| | | | | |
Item 2.01 | Completion of Acquisition or Disposition of Assets. |
On April 12, 2023, MRC Hat Mesa, LLC (“Purchaser”), a wholly-owned subsidiary of Matador Resources Company (“Matador”), consummated the previously disclosed acquisition (the “Acquisition”) contemplated by that certain Securities Purchase Agreement, dated as of January 24, 2023 (the “Purchase Agreement”), among Purchaser, MRC Energy Company (“MRC Energy”) (solely for the purposes of guaranteeing the obligations of Purchaser), AEP EnCap HoldCo, LLC (“AEP EnCap”), Ameradvance Management LLC (“ManagementCo” and, together with AEP EnCap, each a “Seller” and collectively, the “Sellers”) and Advance Energy Partners Holdings, LLC (the “Target”), pursuant to which, among other things, Sellers agreed to sell to Purchaser, and Purchaser agreed to purchase from Sellers, all of the issued and outstanding membership interests of the Target, for an aggregate purchase price consisting of (i) an amount in cash equal to $1,600,000,000 (subject to certain customary adjustments, including for working capital and for title defects and environmental defects) and (ii) for each calendar month during calendar year 2023 in which the average of the daily settlement price for the West Texas Intermediate (WTI) light sweet crude oil prompt month futures contract for such calendar month exceeds $85.00, a payment equal to $7,500,000 (each such payment attributable to such calendar month, a “Contingent Consideration Payment”). The Target holds certain oil and natural gas producing properties and undeveloped acreage located primarily in Lea County, New Mexico and Ward County, Texas, including approximately 18,500 net acres (99% held by production) in the core of the northern Delaware Basin, most of which is strategically located in Matador’s Ranger asset area in Lea County, New Mexico near Matador’s existing properties.

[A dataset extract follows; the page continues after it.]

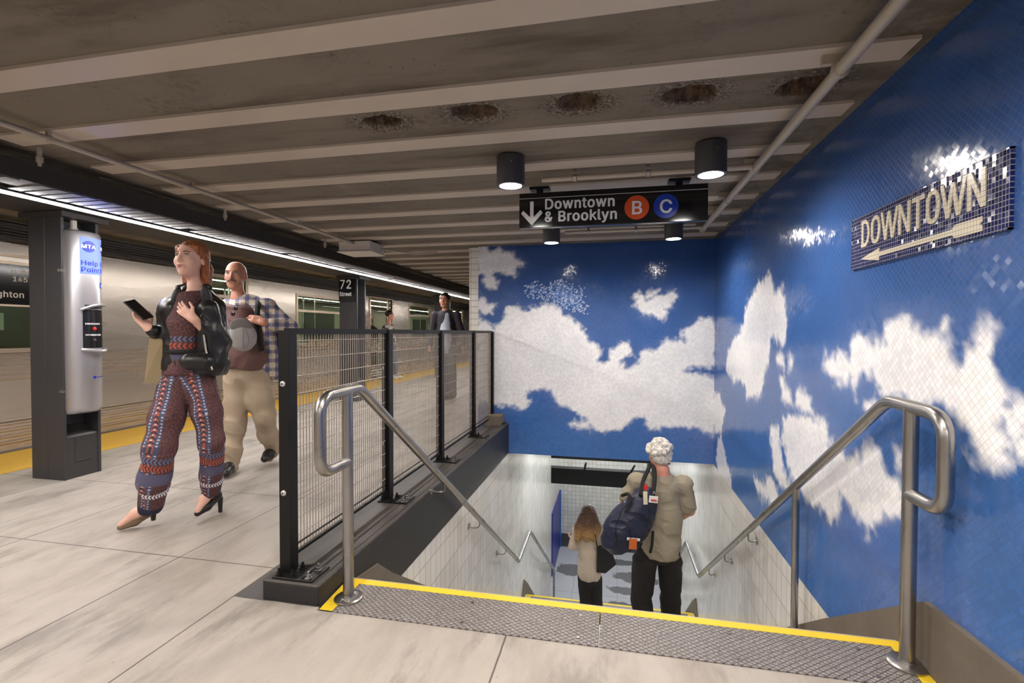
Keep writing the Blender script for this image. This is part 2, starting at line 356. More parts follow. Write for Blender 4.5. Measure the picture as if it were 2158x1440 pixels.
    def ring(s, pts_r, c, n=24, axis='z'):   # lathe: list of (r, h) about an axis through c
        v = []
        for r, h in pts_r:
            for i in range(n):
                q = 2 * PI * i / n; a, b = r * math.cos(q), r * math.sin(q)
                v.append({'z': (c[0] + a, c[1] + b, c[2] + h), 'y': (c[0] + a, c[1] + h, c[2] + b), 'x': (c[0] + h, c[1] + a, c[2] + b)}[axis])
        m = len(pts_r); f = []
        for j in range(m - 1):
            for i in range(n): f.append((j * n + i, j * n + (i + 1) % n, (j + 1) * n + (i + 1) % n, (j + 1) * n + i))
        f.append(tuple(range(n))[::-1]); f.append(tuple((m - 1) * n + i for i in range(n)))
        return s.add(v, f)
    def sphere(s, c, r, n=12, m=8, sc=(1, 1, 1), R=None):
        v = []; c = Vector(c)
        for j in range(m + 1):
            th = PI * j / m
            for i in range(n):
                q = Vector((math.sin(th) * math.cos(2 * PI * i / n) * r * sc[0], math.sin(th) * math.sin(2 * PI * i / n) * r * sc[1], math.cos(th) * r * sc[2]))
                if R is not None: q = R @ q
                v.append(c + q)
        f = []
        for j in range(m):
            for i in range(n): f.append((j * n + i, (j + 1) * n + i, (j + 1) * n + (i + 1) % n, j * n + (i + 1) % n))
        return s.add(v, f)
    def tube(s, path, r, n=14, fillet=0.0, fn=6, caps=True):
        P = [Vector(p) for p in path]
        if fillet:
            Q = [P[0]]
            fl = fillet if isinstance(fillet, (list, tuple)) else [fillet] * (len(P) - 2)
            for i in range(1, len(P) - 1):
                a, b, c = P[i - 1], P[i], P[i + 1]; e = min(fl[i - 1], (a - b).length * 0.49, (c - b).length * 0.49)
                A = b + (a - b).normalized() * e; Cc = b + (c - b).normalized() * e
                for t in range(fn + 1):
                    t /= fn; Q.append(A * (1 - t) ** 2 + b * 2 * t * (1 - t) + Cc * t * t)
            Q.append(P[-1]); P = Q
        v = []; d0 = (P[1] - P[0]).normalized(); t = Vector((0, 0, 1)) if abs(d0.z) < 0.9 else Vector((1, 0, 0))
        u = d0.cross(t).normalized()
        for i, p in enumerate(P):
            d = (P[min(i + 1, len(P) - 1)] - P[max(i - 1, 0)]).normalized()
            u = (u - d * u.dot(d)).normalized(); w = d.cross(u)
            for j in range(n):
                q = 2 * PI * j / n; v.append(p + u * (r * math.cos(q)) + w * (r * math.sin(q)))
        f = [(i * n + j, i * n + (j + 1) % n, (i + 1) * n + (j + 1) % n, (i + 1) * n + j) for i in range(len(P) - 1) for j in range(n)]
        if caps: f += [tuple(range(n))[::-1], tuple((len(P) - 1) * n + j for j in range(n))]
        return s.add(v, f)
    def build(s, name, mat, parent=None, smooth=False):
        me = bpy.data.meshes.new(name); me.from_pydata(s.v, [], s.f)
        o = finish(name, me, mat, parent, False)
        if smooth:
            me.polygons.foreach_set('use_smooth', [True] * len(me.polygons))
            me.set_sharp_from_angle(angle=math.radians(38))
        return o
def bxo(name, mat, parent, *a, b=0.0):
    m = MB()
    (m.bbox(*a, b=b) if b else m.box(*a)); return m.build(name, mat, parent)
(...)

Upon the closing of the Acquisition, Purchaser paid the as-adjusted closing purchase price of approximately $1,597,533,504 in cash, which amount is subject to customary post-closing adjustments and any potential Contingent Consideration Payments.
The foregoing description of the Acquisition and the Purchase Agreement does not purport to be complete and is subject to, and qualified in its entirety by, the full text of the Purchase Agreement, a copy of which is filed as Exhibit 2.1 to this Current Report on Form 8-K (this “Current Report”) and is incorporated herein by reference. This summary of the principal terms of the Purchase Agreement and the copy of the Purchase Agreement filed as Exhibit 2.1 have been included to provide investors with information regarding its terms. It is not intended to provide any other factual information about Matador, Purchaser, MRC Energy, the Sellers, the Target or any of their respective subsidiaries or affiliates. In particular, the assertions embodied in the representations and warranties contained in the Purchase Agreement are qualified by information in confidential disclosure schedules provided by the parties in connection with the signing of the Purchase Agreement. These confidential disclosure schedules contain information that modifies, qualifies and creates exceptions to the representations and warranties and certain covenants set forth in the Purchase Agreement. Moreover, the representations, warranties and covenants in the Purchase Agreement were made as of specific dates, were made solely for the Purchase Agreement and for the purposes of allocating risk between the parties to the Purchase Agreement, rather than establishing matters as facts, are solely for the benefit of such parties, may be subject to qualifications or limitations agreed upon by such parties and may be subject to standards of materiality applicable to such parties that differ from those generally applicable to investors and reports and documents filed with the Securities and Exchange Commission. Accordingly, investors are not third-party beneficiaries under the Purchase Agreement and the representations, warranties and covenants in the Purchase Agreement, and any descriptions thereof, should not be relied on as characterizations of the actual state of facts or circumstances of Matador, Purchaser, MRC Energy, the Sellers or the Target. Moreover, information concerning the subject matter of such representations, warranties and covenants may change after the date of the Purchase Agreement, which subsequent information may or may not be fully reflected in the parties’ public disclosures.